With inclusion as a constraint on the design process, we revisited the UI to create an interaction flow with the constraint that a single tap would be able to trigger any action or flow, without sacrificing the underlying feel we were after.

Rather than working backwards and trying to add accessibility after the fact, the team worked forwards and designed a UI that was intrinsically accessible. It didn’t take any extra work: much like high craft design is not mutually exclusive to working at a high velocity, design with inclusion as a constraint is not mutually exclusive to speed.

The same constraint will shape higher-level product features, not just interaction patterns. When I was interviewing over video calls six year ago, the technology wasn’t in place for real-time speech-to-text as an accessibility solution. But chat text messaging itself as a product feature helped bridge that gap within the constraints of the technology available then.

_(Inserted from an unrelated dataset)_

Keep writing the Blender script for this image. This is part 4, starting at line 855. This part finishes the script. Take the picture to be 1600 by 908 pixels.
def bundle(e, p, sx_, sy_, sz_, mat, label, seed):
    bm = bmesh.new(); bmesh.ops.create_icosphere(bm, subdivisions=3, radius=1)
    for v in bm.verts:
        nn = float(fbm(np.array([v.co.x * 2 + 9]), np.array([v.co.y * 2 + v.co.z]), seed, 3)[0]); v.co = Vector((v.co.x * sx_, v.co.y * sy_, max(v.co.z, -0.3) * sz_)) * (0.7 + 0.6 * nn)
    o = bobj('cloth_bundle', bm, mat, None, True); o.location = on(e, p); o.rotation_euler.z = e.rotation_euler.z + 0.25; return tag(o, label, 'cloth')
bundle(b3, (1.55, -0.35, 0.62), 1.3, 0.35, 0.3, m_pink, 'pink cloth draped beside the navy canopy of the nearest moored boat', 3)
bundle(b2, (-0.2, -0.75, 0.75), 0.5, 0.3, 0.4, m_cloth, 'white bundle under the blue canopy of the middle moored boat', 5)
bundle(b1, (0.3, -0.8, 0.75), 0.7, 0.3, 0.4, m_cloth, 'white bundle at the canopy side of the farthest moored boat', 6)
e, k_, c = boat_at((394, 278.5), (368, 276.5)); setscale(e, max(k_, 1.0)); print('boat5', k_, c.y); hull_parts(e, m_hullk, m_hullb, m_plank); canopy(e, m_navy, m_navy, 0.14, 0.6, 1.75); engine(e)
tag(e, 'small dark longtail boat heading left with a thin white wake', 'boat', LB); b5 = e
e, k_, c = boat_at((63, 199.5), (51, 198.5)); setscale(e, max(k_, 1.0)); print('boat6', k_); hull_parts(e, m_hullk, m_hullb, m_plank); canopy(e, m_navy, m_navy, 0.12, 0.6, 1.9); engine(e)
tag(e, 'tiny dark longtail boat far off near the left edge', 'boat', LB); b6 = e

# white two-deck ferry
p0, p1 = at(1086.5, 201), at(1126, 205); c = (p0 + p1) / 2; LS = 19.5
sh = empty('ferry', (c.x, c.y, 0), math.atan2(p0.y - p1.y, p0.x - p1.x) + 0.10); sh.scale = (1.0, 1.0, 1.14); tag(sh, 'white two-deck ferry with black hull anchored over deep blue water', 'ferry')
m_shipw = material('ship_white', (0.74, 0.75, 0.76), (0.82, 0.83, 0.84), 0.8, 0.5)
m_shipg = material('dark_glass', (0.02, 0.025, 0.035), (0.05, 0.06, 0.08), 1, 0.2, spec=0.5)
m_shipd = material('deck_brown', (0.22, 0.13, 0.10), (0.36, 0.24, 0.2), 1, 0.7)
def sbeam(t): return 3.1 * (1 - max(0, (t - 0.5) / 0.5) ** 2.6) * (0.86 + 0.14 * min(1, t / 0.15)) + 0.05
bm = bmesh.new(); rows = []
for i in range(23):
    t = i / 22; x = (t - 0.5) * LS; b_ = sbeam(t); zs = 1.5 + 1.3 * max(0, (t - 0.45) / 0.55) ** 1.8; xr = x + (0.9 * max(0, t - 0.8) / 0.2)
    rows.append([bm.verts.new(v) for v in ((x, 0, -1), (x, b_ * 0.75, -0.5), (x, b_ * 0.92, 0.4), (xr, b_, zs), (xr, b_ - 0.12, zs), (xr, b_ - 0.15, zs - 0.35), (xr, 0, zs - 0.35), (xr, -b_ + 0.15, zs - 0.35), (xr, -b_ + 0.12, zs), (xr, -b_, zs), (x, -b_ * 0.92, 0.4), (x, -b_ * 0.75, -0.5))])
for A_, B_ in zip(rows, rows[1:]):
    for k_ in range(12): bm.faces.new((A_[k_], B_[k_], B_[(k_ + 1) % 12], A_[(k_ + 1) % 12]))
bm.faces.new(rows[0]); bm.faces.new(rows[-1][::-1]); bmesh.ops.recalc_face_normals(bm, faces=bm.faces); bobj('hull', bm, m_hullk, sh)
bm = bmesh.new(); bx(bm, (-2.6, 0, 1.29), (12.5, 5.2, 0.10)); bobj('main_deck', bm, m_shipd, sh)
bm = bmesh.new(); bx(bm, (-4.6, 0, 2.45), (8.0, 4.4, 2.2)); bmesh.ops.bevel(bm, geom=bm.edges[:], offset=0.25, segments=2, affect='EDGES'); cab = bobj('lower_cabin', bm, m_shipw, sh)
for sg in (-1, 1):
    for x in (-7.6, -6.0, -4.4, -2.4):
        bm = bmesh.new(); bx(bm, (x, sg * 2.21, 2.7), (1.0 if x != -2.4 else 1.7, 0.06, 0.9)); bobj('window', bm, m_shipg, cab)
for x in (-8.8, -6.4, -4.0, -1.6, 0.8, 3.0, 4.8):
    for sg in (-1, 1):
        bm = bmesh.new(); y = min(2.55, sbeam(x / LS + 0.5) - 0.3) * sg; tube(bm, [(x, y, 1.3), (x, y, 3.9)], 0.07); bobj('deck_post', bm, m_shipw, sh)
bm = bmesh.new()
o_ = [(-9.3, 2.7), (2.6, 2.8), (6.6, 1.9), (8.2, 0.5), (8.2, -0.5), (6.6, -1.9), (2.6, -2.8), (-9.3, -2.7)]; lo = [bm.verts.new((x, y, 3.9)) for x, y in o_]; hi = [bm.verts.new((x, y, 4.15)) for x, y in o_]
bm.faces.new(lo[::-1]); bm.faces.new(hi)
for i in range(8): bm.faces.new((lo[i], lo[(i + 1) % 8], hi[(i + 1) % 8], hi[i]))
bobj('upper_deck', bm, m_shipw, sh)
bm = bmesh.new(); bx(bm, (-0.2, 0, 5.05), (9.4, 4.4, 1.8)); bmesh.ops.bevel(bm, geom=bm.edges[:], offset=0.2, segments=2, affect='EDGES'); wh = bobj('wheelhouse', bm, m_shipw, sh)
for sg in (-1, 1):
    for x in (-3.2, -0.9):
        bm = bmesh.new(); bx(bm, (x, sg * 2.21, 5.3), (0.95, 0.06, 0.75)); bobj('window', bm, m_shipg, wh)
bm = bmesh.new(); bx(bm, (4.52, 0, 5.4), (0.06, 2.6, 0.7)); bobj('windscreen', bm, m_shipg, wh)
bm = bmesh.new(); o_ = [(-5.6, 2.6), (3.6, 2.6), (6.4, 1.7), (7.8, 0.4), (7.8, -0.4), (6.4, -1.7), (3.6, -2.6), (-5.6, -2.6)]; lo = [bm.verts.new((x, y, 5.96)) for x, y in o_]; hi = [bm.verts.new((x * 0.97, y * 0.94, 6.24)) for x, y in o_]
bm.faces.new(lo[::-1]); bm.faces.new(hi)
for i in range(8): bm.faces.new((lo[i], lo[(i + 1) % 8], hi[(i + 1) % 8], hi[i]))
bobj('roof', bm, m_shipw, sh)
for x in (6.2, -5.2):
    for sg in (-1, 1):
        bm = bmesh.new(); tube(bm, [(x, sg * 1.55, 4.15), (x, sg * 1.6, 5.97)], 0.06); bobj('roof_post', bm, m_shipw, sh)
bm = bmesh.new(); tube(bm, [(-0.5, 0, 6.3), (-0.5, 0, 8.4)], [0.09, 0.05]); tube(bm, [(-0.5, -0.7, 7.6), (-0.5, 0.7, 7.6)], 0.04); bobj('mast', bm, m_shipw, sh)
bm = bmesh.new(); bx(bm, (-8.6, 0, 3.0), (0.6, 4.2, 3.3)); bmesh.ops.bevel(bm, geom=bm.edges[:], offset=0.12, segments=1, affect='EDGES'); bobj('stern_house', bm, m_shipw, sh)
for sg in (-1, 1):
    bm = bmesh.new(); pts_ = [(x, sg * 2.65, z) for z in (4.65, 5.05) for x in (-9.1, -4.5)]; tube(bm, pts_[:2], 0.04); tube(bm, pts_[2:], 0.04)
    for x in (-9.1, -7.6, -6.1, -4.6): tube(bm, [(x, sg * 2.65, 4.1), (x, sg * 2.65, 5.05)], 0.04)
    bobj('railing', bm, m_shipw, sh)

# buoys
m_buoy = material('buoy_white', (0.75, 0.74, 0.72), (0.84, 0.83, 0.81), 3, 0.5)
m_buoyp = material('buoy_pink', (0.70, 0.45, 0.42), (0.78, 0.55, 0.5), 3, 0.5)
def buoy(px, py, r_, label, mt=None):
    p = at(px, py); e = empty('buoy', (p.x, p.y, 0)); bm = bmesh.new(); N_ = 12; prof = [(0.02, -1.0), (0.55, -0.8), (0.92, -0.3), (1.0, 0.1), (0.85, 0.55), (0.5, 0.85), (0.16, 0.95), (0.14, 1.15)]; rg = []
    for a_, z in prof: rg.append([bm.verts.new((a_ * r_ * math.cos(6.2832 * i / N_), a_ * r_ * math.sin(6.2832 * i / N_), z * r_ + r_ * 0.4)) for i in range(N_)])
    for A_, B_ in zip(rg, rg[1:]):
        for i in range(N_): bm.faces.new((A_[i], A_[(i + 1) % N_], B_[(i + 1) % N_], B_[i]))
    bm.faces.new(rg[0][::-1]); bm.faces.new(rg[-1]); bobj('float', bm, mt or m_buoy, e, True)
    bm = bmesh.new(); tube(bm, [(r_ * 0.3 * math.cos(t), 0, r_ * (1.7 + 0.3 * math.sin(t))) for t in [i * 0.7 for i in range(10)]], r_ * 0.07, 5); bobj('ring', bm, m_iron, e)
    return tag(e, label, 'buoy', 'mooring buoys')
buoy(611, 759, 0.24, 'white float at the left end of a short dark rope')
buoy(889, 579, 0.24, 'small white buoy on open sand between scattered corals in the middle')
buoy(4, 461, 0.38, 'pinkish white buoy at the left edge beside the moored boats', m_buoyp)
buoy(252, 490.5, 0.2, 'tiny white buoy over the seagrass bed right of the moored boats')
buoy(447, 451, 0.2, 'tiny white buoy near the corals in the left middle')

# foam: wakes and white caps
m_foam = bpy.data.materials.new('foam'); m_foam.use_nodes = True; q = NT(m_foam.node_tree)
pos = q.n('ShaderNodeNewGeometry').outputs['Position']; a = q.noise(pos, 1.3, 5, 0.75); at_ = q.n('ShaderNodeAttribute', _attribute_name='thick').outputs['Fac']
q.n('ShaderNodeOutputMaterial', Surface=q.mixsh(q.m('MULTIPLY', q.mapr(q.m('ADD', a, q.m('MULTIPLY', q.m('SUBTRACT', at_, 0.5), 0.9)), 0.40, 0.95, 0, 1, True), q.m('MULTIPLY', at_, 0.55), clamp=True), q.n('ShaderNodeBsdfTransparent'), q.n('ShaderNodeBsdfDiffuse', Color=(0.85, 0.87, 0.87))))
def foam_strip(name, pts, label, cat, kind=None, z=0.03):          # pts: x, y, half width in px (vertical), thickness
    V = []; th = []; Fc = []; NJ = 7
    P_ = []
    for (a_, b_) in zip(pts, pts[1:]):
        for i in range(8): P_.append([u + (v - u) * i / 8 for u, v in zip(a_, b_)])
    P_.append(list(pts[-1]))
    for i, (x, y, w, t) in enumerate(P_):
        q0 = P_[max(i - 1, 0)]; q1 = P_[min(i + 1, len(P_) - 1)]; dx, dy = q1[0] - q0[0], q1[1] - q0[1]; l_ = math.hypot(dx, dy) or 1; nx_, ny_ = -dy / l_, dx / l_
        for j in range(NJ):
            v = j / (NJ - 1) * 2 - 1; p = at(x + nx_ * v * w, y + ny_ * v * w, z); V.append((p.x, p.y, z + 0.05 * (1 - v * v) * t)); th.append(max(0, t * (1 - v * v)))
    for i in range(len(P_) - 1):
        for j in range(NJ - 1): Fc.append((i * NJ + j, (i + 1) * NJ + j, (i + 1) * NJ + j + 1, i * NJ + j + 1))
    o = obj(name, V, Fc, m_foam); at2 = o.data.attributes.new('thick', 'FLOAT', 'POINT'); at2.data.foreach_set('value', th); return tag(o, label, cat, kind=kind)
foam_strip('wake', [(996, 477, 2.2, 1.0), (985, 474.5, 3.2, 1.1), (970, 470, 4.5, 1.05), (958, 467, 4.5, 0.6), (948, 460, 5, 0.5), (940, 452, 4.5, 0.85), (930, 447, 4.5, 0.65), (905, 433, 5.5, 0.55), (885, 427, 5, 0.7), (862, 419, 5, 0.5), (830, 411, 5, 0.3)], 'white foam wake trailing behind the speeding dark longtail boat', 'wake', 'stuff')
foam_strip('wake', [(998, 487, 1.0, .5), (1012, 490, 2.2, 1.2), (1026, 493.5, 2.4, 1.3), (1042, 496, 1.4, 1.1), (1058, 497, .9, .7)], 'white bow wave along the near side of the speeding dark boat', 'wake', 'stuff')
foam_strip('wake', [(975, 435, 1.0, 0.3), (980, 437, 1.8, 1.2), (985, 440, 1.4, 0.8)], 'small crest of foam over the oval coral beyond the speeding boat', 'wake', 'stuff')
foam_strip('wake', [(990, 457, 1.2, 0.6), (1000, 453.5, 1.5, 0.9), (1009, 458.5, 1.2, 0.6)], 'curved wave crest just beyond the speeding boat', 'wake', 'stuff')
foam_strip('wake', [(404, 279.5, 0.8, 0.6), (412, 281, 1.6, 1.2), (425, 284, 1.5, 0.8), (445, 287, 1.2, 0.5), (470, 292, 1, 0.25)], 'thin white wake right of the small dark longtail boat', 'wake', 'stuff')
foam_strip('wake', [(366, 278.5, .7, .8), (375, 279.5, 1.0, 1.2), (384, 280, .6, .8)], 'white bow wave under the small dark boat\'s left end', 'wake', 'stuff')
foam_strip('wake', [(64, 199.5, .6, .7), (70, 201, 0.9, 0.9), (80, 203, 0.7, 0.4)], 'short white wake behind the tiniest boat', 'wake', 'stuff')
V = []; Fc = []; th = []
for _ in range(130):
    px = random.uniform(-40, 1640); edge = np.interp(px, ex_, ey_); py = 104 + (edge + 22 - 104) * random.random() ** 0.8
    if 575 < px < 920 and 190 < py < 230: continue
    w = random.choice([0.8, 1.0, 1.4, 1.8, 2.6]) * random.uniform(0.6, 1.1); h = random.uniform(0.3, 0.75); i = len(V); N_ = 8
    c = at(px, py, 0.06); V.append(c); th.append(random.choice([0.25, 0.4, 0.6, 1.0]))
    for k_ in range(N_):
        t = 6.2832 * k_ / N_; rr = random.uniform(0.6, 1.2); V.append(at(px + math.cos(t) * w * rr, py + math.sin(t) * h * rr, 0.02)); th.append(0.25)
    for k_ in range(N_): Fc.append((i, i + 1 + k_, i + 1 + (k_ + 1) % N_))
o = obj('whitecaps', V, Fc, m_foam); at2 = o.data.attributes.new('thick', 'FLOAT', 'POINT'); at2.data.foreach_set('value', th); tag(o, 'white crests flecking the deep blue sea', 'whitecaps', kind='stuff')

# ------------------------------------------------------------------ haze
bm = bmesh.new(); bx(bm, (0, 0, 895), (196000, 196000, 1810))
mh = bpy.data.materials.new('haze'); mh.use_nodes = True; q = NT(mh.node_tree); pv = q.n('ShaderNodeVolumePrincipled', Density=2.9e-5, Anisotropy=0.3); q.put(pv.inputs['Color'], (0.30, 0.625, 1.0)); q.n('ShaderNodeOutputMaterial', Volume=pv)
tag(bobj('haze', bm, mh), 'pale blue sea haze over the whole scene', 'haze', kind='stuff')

Using inclusion as a constraint isn’t going to magically solve all of the accessibility gaps in your product or the hard conversations about priorities. But if done well, there will be less of those gaps, and you’ll need to have less of those conversations.

Over time, designing with inclusion as a constraint will have a multiplying effect across the team’s culture and the product itself. And when we’ve internalized inclusion as a shared constraint in our practice, then this multiplying effect will go far beyond our own teams and products.

“Accessibility in gaming didn’t happen overnight. It didn’t happen because of one person or group. It happened because a large number of people across the industry wanted to make games accessible to all players.”